* [Problem requirements]: Filter these entries so that only lines with the word "script" remain.

════════════════

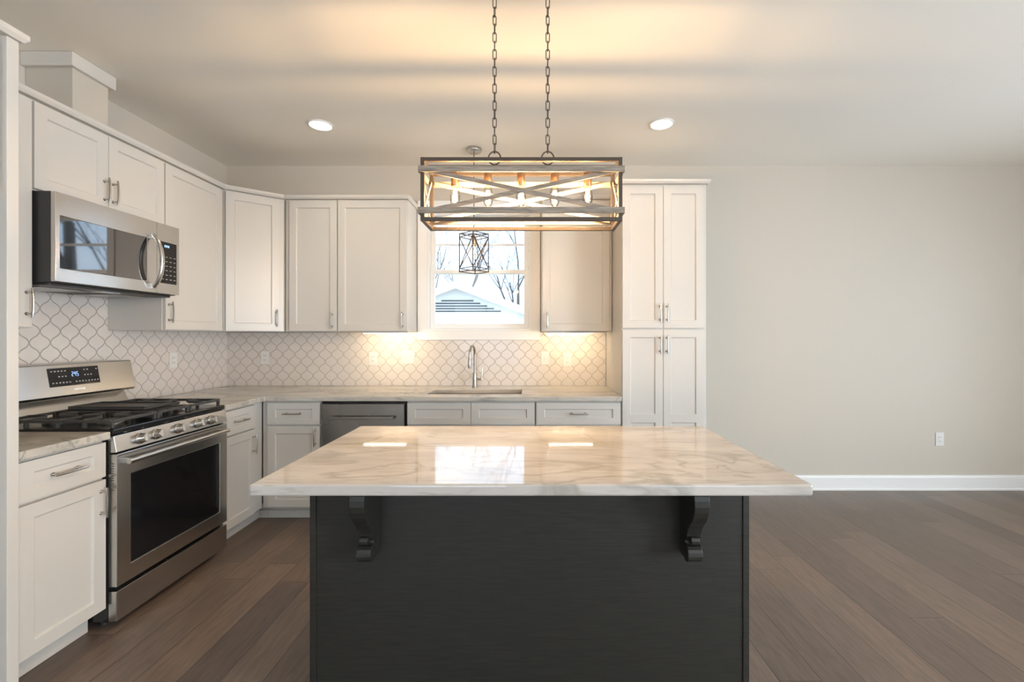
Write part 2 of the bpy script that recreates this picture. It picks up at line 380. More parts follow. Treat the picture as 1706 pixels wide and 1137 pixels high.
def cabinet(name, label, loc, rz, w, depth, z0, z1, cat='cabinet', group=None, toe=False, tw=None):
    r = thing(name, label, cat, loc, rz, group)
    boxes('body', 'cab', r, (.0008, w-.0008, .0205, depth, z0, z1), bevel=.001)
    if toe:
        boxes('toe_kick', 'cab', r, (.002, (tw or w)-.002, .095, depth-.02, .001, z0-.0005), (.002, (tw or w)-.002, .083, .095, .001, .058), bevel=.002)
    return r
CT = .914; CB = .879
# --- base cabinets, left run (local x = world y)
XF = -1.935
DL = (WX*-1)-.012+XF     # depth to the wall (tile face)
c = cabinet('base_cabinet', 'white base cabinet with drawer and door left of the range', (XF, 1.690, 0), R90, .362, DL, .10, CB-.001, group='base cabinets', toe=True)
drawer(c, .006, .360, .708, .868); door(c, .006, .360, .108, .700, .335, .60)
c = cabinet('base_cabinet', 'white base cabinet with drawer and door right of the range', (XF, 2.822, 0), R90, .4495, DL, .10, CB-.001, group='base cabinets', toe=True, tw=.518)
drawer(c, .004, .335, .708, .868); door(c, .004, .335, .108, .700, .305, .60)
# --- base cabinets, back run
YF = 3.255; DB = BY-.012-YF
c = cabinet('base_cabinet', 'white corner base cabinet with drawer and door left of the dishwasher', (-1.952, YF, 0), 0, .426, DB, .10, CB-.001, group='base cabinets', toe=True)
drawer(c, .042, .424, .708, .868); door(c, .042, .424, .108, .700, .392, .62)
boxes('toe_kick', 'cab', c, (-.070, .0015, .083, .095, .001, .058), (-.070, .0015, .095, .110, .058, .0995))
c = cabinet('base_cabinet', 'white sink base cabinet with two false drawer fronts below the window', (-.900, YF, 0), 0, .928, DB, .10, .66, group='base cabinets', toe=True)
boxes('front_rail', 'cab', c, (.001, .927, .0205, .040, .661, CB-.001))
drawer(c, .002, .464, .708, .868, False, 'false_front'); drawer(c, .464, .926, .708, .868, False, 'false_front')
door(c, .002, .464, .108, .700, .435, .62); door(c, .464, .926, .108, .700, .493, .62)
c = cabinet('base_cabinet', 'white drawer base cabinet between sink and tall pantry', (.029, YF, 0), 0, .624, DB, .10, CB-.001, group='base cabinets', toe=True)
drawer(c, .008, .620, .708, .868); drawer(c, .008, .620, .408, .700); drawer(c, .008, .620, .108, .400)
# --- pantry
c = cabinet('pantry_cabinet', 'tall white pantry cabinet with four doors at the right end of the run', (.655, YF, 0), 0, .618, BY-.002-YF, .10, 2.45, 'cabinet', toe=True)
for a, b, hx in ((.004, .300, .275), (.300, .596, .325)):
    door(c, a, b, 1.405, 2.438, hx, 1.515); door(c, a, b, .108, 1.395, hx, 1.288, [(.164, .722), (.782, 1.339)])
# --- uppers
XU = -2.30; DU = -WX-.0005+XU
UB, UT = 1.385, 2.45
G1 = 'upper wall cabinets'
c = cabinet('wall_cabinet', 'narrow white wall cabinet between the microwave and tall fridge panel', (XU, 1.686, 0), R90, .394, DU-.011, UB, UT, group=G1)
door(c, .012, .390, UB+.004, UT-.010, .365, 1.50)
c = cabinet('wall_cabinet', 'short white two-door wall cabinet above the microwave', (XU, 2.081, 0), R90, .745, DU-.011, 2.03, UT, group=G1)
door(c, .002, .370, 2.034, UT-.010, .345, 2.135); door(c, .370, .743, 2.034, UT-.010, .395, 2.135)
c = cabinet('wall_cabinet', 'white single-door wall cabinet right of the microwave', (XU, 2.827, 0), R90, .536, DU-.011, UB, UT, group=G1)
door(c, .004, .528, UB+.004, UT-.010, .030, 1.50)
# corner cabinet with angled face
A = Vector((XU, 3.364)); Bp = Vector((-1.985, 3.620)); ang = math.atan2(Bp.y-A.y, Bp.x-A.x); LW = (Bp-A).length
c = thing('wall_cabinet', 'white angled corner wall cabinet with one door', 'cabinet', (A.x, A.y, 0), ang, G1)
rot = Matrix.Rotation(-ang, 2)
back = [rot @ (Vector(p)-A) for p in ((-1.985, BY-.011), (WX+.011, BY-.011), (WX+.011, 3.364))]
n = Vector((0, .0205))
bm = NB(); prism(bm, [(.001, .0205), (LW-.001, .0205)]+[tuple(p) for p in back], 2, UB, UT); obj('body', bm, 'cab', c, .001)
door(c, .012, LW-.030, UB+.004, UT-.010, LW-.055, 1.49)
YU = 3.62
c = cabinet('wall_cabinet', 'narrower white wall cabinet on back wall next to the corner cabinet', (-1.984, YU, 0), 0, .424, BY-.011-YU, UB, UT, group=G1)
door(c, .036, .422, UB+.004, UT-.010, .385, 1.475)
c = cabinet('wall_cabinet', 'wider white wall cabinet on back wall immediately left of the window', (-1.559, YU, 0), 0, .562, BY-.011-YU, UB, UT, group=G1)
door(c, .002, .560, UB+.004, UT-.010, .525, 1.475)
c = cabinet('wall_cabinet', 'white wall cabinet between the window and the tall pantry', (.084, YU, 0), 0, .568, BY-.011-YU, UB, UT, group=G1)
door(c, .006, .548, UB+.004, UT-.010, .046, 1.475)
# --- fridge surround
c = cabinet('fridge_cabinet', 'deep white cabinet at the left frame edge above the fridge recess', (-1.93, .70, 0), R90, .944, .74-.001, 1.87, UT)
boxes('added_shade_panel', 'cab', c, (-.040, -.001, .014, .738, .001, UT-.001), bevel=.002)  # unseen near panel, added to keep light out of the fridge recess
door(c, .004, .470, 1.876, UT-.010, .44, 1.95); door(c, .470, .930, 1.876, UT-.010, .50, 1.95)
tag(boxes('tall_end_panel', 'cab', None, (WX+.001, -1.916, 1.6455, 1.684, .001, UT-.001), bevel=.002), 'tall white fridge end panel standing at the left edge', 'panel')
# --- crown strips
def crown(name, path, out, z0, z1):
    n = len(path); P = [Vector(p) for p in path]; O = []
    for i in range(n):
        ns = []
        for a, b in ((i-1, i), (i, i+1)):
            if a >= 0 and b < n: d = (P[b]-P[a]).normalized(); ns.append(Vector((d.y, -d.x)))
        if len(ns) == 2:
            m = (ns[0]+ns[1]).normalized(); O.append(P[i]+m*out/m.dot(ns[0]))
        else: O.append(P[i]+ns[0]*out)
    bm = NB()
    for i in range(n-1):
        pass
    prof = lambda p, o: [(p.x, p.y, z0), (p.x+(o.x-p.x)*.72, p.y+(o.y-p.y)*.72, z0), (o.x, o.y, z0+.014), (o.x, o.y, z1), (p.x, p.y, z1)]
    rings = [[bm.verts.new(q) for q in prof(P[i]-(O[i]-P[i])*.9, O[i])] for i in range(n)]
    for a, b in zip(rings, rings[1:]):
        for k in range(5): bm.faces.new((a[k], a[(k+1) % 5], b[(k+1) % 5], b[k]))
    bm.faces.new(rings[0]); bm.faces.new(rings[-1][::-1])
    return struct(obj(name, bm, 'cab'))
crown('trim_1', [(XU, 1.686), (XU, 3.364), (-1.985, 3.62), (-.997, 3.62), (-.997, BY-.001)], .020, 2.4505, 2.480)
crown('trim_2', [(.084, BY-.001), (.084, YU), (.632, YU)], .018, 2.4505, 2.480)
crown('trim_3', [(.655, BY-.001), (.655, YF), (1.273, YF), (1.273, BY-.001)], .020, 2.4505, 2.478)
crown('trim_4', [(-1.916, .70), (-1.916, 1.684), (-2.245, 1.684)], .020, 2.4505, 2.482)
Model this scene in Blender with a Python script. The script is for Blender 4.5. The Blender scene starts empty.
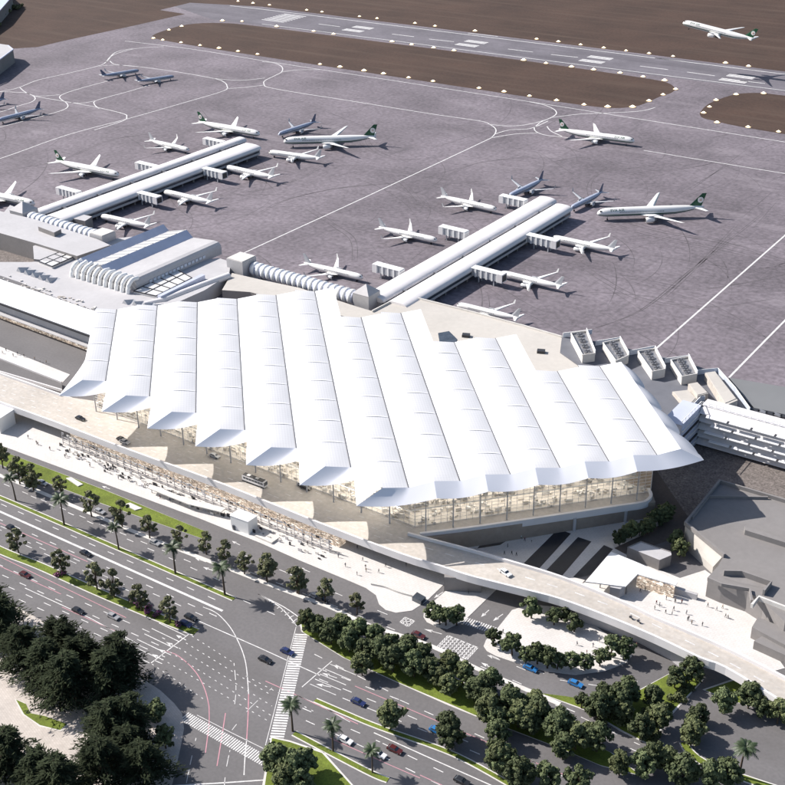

════════════════

* [Correct answer]:
Write part 2 of the bpy script that recreates this picture. It picks up at line 380. More parts follow. Treat the picture as 1706 pixels wide and 1137 pixels high.
Model this scene in Blender with a Python script. The script is for Blender 4.5. The Blender scene starts empty.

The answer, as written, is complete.